(Rows from a 3D scene dataset)
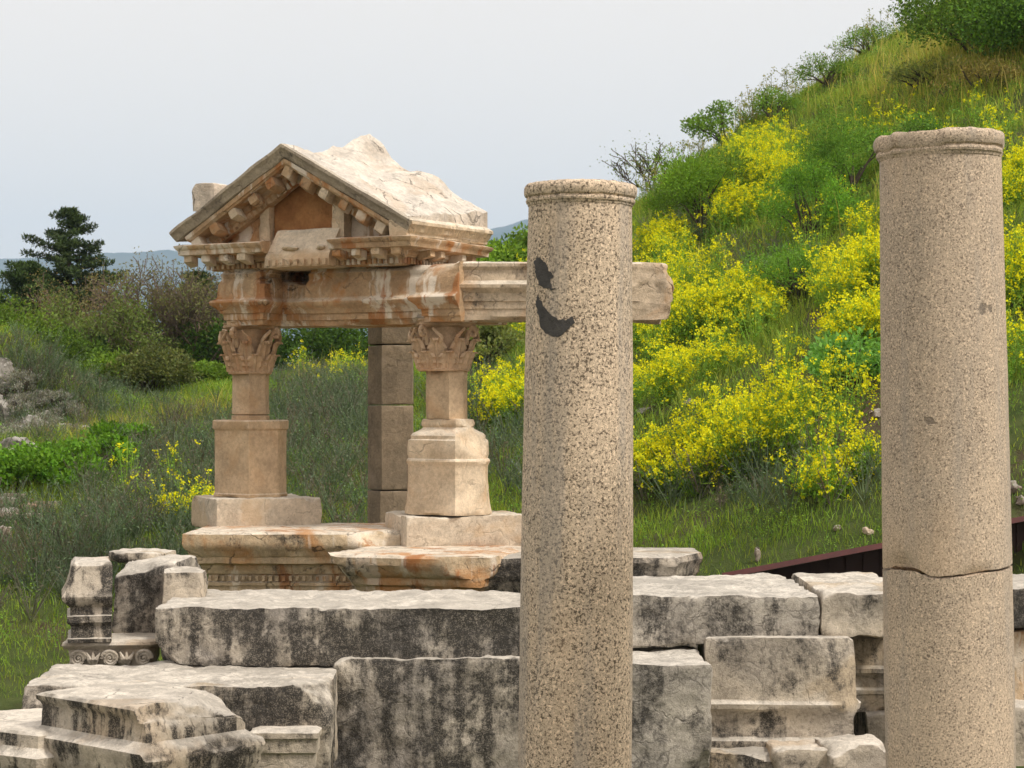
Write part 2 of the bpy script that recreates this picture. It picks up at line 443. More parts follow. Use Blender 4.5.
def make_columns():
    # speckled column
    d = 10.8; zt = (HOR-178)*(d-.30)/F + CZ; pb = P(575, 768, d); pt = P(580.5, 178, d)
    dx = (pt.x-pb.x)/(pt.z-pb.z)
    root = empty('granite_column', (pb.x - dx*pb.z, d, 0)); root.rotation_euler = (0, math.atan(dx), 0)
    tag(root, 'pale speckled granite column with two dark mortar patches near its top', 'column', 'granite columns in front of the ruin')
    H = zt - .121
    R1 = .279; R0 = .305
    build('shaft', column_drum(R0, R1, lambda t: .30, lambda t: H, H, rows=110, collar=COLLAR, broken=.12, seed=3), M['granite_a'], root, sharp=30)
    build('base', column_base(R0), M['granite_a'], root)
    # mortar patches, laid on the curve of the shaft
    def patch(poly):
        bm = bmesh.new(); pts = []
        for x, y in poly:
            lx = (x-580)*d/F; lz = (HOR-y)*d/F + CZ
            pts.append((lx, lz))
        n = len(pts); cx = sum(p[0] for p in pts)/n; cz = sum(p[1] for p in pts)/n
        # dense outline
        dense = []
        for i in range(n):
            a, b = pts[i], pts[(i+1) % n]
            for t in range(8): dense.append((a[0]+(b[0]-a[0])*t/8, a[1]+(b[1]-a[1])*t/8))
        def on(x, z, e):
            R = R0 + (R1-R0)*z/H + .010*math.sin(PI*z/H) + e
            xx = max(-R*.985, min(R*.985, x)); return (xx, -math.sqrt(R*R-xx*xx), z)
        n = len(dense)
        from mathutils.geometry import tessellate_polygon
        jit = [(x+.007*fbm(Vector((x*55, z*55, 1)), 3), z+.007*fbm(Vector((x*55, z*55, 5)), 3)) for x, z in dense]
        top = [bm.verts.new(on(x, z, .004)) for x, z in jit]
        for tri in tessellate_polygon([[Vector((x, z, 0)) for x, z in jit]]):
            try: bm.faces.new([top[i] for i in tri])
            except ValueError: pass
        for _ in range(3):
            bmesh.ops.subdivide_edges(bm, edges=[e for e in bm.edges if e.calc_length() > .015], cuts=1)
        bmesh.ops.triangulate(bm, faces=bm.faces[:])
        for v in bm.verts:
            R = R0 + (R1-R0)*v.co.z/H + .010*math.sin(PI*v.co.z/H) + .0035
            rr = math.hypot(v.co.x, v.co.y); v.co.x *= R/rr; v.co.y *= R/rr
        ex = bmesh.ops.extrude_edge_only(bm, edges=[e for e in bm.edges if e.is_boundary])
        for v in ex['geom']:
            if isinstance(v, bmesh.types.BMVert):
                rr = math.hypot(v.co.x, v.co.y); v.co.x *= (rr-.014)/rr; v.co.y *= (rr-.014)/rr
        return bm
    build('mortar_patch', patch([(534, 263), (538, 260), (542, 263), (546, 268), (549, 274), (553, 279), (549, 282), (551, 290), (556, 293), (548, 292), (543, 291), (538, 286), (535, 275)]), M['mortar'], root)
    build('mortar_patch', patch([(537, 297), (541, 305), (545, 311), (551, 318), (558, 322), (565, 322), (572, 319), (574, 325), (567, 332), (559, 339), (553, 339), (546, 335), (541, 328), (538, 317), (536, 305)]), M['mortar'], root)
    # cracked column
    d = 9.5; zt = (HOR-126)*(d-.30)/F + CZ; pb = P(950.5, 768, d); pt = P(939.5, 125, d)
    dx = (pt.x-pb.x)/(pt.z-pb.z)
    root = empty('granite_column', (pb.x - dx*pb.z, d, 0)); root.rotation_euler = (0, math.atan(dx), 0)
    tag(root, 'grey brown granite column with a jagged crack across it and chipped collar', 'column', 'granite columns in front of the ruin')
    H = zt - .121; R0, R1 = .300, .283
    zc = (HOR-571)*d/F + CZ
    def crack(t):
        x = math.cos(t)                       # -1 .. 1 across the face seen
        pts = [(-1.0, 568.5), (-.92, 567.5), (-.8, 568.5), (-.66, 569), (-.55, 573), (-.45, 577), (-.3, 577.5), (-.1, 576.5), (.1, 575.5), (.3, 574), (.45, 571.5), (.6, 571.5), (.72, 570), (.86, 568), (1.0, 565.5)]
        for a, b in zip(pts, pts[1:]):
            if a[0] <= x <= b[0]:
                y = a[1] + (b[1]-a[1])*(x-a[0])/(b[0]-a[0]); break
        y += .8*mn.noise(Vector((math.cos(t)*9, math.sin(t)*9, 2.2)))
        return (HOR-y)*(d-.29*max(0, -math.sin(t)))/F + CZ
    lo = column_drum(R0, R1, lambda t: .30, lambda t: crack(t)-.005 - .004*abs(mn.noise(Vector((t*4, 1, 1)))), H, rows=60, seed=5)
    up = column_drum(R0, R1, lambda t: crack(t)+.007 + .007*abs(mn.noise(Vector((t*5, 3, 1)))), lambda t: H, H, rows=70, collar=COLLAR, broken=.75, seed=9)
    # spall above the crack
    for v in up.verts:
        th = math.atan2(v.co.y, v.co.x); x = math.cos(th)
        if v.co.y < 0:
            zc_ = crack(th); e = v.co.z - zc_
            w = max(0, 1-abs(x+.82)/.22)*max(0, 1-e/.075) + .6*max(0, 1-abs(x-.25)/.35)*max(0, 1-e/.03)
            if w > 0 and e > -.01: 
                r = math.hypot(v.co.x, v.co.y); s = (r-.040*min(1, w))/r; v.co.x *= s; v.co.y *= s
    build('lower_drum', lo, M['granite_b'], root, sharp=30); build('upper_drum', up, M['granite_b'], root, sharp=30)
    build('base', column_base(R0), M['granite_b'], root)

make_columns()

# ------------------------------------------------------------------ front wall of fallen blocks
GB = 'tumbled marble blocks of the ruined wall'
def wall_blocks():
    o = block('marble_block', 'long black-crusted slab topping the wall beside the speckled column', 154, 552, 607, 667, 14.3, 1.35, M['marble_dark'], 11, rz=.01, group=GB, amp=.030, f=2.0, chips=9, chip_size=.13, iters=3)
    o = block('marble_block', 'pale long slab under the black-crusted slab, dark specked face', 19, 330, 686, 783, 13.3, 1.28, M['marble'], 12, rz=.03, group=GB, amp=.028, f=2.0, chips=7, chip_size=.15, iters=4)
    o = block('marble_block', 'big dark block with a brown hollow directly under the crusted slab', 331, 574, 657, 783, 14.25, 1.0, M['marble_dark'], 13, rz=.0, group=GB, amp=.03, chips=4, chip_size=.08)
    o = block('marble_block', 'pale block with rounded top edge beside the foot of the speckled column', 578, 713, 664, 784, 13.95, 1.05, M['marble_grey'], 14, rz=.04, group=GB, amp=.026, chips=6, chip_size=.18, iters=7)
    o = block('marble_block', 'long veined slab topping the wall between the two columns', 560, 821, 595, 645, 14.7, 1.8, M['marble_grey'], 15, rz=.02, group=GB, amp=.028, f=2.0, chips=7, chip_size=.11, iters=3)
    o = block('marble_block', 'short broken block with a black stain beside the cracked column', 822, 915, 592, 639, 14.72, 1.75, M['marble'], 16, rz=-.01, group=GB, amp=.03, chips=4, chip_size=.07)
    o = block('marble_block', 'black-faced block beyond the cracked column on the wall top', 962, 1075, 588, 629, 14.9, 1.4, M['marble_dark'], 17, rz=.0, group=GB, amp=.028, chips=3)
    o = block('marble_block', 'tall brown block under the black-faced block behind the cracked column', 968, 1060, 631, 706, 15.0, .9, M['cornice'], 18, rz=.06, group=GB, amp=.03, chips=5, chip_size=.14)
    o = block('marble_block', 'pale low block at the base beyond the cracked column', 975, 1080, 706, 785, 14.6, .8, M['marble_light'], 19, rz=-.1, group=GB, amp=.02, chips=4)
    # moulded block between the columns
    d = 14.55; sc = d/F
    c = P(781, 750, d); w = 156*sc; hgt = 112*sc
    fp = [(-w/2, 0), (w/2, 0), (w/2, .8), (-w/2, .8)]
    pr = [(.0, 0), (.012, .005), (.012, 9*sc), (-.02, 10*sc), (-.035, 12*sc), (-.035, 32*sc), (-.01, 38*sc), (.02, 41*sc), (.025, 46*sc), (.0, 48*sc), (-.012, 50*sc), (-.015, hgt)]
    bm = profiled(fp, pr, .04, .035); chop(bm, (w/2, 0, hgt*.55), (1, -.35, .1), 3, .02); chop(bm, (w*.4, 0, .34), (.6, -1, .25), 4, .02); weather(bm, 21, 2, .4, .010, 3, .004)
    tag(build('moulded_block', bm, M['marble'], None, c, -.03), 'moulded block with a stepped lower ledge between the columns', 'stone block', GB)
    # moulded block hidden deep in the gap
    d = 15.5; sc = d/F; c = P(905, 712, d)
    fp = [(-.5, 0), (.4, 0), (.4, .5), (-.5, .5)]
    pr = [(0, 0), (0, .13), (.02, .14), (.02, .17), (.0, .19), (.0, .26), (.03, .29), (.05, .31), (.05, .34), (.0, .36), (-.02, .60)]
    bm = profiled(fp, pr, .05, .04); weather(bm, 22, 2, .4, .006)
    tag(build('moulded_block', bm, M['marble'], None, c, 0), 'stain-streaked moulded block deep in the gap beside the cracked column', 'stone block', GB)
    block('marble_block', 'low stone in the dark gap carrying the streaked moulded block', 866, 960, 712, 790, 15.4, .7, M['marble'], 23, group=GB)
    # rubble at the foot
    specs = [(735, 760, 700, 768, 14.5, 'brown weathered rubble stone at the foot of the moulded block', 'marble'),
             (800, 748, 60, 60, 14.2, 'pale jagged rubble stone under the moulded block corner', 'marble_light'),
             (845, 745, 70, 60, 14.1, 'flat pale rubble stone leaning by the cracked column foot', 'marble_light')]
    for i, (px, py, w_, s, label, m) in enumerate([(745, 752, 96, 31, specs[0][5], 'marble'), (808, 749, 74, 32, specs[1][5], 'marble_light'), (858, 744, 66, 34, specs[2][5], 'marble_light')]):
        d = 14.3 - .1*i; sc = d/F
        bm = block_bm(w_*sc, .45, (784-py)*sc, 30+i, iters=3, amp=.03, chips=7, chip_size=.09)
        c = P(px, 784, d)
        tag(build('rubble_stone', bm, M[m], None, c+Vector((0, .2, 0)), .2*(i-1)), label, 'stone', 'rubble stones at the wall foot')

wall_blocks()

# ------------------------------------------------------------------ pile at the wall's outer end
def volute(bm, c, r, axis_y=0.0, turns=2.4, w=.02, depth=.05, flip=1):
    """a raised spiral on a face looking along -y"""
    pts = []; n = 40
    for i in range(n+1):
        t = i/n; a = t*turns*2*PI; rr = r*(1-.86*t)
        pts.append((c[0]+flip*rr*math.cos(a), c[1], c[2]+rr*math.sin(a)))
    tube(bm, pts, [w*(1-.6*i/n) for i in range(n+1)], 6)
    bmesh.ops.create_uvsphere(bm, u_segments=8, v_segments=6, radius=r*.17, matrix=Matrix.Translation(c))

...

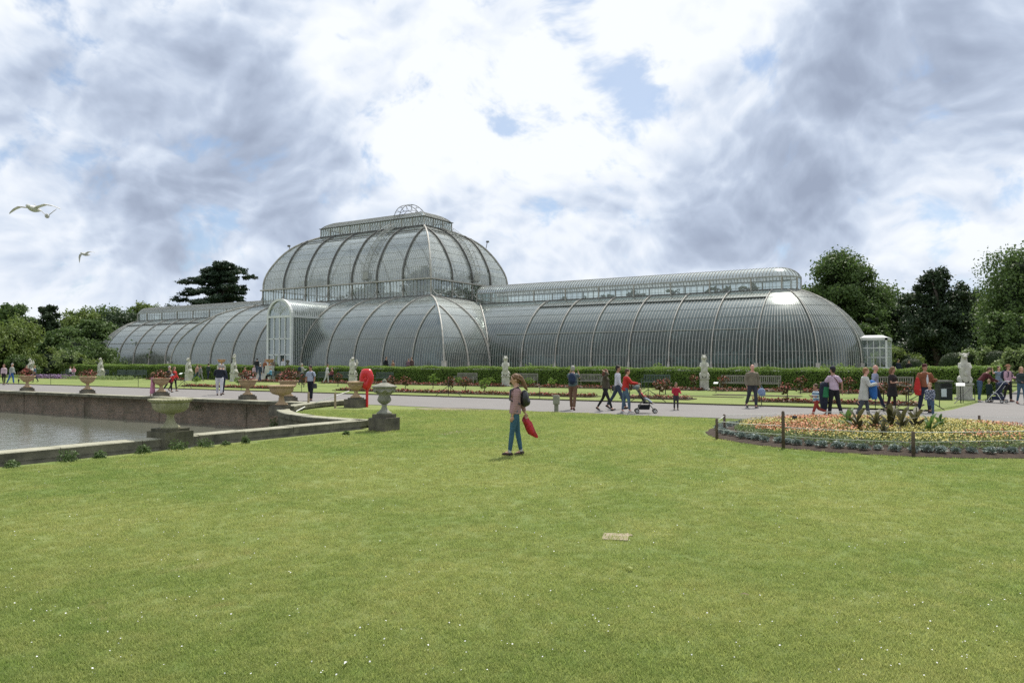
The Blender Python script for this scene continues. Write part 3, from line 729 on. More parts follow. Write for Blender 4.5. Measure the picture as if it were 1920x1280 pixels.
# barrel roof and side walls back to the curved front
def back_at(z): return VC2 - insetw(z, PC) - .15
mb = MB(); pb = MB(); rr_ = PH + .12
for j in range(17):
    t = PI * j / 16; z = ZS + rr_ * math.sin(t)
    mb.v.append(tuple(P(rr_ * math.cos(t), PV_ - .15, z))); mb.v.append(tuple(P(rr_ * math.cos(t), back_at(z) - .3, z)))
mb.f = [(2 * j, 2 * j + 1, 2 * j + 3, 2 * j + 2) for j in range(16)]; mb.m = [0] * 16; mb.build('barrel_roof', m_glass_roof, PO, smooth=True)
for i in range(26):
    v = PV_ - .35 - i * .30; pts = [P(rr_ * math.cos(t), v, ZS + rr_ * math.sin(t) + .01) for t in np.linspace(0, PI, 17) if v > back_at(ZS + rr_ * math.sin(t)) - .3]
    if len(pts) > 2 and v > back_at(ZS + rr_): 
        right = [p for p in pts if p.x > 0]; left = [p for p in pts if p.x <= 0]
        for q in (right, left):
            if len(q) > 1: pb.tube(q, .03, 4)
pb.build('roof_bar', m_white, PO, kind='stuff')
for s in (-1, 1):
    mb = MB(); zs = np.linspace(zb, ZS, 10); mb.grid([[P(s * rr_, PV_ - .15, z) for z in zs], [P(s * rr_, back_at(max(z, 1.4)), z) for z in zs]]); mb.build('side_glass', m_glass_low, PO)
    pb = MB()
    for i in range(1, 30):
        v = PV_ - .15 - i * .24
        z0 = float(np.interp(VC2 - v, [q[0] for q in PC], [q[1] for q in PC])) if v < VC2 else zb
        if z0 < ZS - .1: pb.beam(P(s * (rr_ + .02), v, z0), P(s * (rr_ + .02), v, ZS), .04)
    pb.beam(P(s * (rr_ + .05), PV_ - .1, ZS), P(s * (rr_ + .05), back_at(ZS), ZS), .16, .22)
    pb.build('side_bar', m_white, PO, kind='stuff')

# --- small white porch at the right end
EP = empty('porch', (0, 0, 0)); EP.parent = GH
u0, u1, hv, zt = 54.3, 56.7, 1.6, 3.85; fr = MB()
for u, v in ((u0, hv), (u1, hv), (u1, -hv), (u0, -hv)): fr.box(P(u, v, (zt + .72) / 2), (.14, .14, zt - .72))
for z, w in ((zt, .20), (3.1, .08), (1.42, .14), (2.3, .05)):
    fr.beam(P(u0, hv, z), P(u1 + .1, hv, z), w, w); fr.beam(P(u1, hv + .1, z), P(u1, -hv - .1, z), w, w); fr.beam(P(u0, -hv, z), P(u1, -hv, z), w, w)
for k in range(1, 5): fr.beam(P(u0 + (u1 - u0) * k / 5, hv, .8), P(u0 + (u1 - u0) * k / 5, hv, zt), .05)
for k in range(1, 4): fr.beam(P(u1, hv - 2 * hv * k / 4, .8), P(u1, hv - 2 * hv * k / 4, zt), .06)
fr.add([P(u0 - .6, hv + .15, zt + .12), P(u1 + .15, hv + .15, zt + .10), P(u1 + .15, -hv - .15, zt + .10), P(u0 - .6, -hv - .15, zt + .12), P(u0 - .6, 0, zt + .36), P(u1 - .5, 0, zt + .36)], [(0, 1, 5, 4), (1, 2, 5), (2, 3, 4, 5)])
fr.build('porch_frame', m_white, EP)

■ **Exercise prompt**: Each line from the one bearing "The Blender Python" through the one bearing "pb.build('side_bar', m_white, PO, kind='stuff')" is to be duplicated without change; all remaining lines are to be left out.

■ **Written solution**:
The Blender Python script for this scene continues. Write part 3, from line 729 on. More parts follow. Write for Blender 4.5. Measure the picture as if it were 1920x1280 pixels.
# barrel roof and side walls back to the curved front
def back_at(z): return VC2 - insetw(z, PC) - .15
mb = MB(); pb = MB(); rr_ = PH + .12
for j in range(17):
    t = PI * j / 16; z = ZS + rr_ * math.sin(t)
    mb.v.append(tuple(P(rr_ * math.cos(t), PV_ - .15, z))); mb.v.append(tuple(P(rr_ * math.cos(t), back_at(z) - .3, z)))
mb.f = [(2 * j, 2 * j + 1, 2 * j + 3, 2 * j + 2) for j in range(16)]; mb.m = [0] * 16; mb.build('barrel_roof', m_glass_roof, PO, smooth=True)
for i in range(26):
    v = PV_ - .35 - i * .30; pts = [P(rr_ * math.cos(t), v, ZS + rr_ * math.sin(t) + .01) for t in np.linspace(0, PI, 17) if v > back_at(ZS + rr_ * math.sin(t)) - .3]
    if len(pts) > 2 and v > back_at(ZS + rr_): 
        right = [p for p in pts if p.x > 0]; left = [p for p in pts if p.x <= 0]
        for q in (right, left):
            if len(q) > 1: pb.tube(q, .03, 4)
pb.build('roof_bar', m_white, PO, kind='stuff')
for s in (-1, 1):
    mb = MB(); zs = np.linspace(zb, ZS, 10); mb.grid([[P(s * rr_, PV_ - .15, z) for z in zs], [P(s * rr_, back_at(max(z, 1.4)), z) for z in zs]]); mb.build('side_glass', m_glass_low, PO)
    pb = MB()
    for i in range(1, 30):
        v = PV_ - .15 - i * .24
        z0 = float(np.interp(VC2 - v, [q[0] for q in PC], [q[1] for q in PC])) if v < VC2 else zb
        if z0 < ZS - .1: pb.beam(P(s * (rr_ + .02), v, z0), P(s * (rr_ + .02), v, ZS), .04)
    pb.beam(P(s * (rr_ + .05), PV_ - .1, ZS), P(s * (rr_ + .05), back_at(ZS), ZS), .16, .22)
    pb.build('side_bar', m_white, PO, kind='stuff')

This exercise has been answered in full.